Receipt of Communications

Stockholders and other interested parties may contact the Board or any member of the Board by mail or electronically. To communicate with the Board or any member of the Board, correspondence should be addressed to the Board or the Board members with whom you wish to communicate by either name or title. All such correspondence should be sent to THL Credit, Inc., c/o Corporate Secretary, 100 Federal Street, 31st Floor, Boston, MA 02110.

Forwarding the Communications

All communications received will be opened by the Corporate Secretary for the sole purpose of determining whether the contents represent a message to one or more of the directors. The Corporate Secretary will forward promptly to the addressee any contents that relate to the Corporation and that are not in the nature of advertising, promotions of a product or service, or patently offensive material. In the case of communications to the Board of Directors or any committee or group of members of the Board, the Corporate Secretary will make sufficient copies of the contents to send to each director who is a member of the group or committee to which the envelope or e-mail is addressed.

The Corporation encourages, but does not require, the members of the Board to attend the Corporation's annual meeting of its stockholders.

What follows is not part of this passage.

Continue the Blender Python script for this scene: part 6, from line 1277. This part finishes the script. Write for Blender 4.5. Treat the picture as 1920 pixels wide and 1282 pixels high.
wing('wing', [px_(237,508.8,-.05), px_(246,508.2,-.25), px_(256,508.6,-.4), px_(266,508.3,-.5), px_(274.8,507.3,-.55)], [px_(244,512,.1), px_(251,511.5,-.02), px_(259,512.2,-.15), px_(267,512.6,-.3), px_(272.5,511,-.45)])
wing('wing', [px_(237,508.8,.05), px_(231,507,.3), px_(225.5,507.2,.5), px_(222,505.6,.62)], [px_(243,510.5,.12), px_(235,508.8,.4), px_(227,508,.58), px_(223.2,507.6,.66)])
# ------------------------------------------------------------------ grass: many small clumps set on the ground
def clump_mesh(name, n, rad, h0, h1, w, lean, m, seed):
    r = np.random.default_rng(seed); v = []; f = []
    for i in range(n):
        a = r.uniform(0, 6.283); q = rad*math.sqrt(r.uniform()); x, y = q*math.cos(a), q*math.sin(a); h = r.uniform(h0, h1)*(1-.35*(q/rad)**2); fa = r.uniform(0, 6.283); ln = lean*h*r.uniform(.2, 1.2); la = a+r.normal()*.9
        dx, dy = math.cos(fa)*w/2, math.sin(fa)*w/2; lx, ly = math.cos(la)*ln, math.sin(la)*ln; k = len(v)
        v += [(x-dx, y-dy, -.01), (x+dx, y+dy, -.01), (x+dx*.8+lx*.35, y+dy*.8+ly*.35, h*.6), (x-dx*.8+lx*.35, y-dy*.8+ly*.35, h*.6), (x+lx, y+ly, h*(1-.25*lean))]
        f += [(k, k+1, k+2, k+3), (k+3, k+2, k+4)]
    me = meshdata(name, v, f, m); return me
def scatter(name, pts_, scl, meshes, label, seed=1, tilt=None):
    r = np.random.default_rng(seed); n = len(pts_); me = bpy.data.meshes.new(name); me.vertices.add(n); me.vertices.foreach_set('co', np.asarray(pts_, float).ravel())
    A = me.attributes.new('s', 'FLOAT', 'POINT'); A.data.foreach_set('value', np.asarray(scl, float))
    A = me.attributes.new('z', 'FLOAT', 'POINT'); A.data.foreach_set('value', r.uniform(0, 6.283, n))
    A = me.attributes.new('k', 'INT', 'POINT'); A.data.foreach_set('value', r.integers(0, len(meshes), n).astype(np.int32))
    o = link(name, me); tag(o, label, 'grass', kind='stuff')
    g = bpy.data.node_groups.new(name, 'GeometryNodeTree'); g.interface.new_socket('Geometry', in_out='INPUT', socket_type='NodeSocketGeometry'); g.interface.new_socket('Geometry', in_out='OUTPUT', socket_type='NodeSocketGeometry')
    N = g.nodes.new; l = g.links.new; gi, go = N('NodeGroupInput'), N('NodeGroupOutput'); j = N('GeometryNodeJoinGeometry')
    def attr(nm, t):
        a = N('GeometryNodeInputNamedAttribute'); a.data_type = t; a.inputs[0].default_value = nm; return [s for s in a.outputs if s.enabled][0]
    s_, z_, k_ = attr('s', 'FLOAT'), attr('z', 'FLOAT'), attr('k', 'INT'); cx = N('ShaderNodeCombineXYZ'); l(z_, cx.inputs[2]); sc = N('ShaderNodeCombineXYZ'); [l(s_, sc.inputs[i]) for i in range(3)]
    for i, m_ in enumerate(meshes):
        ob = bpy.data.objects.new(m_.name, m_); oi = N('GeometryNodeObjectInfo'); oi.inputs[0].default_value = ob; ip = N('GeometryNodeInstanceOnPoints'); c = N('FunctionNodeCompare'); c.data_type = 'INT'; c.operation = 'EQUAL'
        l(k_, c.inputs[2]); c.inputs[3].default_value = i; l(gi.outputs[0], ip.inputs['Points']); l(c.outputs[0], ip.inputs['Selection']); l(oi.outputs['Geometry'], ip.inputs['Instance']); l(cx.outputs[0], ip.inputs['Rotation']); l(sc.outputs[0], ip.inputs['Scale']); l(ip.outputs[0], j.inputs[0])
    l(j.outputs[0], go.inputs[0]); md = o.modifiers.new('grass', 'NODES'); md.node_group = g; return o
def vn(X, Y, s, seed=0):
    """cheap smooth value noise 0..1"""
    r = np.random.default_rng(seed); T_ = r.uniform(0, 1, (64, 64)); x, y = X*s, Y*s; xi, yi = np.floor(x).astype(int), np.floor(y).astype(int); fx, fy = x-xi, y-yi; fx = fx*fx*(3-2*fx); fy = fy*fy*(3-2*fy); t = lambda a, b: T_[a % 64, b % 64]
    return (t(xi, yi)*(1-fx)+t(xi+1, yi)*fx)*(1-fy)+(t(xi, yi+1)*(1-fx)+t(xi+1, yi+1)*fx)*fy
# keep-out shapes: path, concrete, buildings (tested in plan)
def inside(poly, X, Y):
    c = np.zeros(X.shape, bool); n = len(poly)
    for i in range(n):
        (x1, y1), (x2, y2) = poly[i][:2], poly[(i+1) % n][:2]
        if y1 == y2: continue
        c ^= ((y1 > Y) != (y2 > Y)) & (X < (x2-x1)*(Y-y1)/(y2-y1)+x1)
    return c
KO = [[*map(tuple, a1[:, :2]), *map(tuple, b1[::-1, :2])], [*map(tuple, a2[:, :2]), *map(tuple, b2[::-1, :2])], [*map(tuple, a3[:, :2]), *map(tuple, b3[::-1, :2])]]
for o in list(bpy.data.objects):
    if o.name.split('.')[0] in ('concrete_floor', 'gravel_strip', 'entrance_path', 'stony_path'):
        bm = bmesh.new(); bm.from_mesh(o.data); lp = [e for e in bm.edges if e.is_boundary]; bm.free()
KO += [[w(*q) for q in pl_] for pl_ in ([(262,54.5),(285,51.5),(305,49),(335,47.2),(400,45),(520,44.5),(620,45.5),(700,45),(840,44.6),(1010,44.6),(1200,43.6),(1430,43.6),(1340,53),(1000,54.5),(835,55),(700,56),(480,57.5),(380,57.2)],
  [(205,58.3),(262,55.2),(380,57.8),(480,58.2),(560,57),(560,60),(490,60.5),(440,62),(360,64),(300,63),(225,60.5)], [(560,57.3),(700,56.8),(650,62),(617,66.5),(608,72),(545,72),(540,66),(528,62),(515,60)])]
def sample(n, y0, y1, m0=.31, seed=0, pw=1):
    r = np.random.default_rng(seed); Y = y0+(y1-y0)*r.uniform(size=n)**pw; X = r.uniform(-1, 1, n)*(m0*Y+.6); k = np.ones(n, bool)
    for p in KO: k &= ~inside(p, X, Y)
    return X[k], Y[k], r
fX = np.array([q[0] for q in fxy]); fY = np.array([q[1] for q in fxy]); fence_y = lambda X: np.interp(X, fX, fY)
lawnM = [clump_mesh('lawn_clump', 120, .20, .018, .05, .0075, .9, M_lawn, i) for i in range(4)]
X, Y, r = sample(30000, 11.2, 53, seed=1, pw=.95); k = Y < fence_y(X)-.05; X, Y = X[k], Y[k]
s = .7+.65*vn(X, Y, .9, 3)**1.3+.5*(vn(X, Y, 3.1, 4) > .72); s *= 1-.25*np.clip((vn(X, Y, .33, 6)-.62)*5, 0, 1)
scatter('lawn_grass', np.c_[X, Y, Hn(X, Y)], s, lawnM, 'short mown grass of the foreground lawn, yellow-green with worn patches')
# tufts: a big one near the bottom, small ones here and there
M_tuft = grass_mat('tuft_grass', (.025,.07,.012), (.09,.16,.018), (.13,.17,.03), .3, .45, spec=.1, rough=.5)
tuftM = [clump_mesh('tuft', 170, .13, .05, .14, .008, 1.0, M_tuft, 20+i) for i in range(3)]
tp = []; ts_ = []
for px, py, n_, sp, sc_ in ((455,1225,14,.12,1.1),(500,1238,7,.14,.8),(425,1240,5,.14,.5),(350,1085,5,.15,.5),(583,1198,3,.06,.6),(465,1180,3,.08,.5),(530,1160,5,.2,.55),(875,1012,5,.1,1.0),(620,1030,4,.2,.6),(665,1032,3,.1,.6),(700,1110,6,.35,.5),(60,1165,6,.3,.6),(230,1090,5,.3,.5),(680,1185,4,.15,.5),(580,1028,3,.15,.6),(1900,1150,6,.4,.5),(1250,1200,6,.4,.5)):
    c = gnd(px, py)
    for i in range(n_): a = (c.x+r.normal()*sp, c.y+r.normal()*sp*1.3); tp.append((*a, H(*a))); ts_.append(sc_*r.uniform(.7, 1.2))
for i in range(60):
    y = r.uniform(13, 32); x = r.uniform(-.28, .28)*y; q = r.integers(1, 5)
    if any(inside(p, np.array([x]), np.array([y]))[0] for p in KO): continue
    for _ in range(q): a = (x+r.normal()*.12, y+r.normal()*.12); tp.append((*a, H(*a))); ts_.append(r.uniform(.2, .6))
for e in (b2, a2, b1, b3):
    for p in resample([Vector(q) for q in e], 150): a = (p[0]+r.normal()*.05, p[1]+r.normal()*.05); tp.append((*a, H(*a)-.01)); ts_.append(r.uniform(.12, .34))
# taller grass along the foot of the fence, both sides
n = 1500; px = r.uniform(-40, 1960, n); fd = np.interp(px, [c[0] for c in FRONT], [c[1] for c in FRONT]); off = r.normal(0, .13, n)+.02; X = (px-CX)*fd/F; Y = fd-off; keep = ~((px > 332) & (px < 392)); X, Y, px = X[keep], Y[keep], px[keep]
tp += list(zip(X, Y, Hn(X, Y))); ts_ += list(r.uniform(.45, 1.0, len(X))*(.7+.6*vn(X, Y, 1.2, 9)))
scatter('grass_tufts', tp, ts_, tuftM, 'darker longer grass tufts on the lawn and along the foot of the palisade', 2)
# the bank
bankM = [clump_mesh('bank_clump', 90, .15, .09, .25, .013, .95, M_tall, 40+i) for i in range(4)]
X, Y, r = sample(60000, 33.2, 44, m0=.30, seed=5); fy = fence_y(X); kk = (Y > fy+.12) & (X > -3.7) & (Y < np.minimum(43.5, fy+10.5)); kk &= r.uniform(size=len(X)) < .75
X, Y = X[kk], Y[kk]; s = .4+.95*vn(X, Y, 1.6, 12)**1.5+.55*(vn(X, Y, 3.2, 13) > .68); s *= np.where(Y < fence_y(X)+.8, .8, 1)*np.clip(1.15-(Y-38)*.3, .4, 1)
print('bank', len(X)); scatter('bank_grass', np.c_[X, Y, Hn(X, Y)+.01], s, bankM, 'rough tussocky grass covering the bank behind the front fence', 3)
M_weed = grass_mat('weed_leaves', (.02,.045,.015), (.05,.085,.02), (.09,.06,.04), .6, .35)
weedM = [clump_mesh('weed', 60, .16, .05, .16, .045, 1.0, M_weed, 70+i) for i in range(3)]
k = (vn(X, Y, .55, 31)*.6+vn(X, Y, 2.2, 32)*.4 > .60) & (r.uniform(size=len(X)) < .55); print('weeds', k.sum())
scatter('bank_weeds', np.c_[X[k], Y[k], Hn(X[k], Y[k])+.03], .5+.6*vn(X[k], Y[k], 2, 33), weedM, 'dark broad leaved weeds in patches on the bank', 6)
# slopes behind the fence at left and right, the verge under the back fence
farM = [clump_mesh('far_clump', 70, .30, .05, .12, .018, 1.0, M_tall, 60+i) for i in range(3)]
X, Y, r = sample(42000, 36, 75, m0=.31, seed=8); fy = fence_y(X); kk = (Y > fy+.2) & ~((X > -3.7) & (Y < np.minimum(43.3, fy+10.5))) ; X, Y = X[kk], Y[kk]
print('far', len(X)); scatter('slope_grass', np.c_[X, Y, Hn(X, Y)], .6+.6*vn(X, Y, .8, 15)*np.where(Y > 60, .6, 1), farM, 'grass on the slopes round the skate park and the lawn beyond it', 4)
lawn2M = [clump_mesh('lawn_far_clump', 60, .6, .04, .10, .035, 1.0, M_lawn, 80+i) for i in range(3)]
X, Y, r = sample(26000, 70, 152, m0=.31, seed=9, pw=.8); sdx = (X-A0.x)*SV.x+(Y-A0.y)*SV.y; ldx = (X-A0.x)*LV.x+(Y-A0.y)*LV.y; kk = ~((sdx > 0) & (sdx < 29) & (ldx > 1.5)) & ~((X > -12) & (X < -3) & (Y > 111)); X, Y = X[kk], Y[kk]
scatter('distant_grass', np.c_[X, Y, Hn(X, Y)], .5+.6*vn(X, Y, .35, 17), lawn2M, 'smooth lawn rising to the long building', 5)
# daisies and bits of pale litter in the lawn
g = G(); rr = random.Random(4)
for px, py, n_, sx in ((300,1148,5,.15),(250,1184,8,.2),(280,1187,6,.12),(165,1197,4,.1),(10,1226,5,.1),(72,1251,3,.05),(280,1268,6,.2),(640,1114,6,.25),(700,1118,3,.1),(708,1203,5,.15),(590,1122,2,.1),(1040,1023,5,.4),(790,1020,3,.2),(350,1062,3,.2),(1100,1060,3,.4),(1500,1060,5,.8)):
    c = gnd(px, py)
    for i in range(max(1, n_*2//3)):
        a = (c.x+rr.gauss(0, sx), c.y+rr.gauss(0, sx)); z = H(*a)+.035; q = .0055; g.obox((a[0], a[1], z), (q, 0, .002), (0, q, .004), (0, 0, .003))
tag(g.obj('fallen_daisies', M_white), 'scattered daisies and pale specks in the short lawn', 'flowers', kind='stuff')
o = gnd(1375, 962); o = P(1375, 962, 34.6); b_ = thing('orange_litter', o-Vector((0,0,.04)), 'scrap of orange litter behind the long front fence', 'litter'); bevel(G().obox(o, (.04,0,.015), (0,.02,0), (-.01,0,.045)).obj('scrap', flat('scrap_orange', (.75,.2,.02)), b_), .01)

Each of the foregoing policies is in all respects subject and subordinate to the Corporation's articles of incorporation and by-laws, the resolutions of the Board and the applicable provisions of the Delaware General Corporate Law. Furthermore, each of the foregoing policies are intended to supplement and expand upon the goals and responsibilities of the Governance Committee set forth in Section V of the Governance Committee Charter (the "Governance Committee Charter") of the Board. In the event of any conflict or inconsistency between these policies and the Governance Committee Charter, the terms and conditions of the Governance Committee Charter shall control.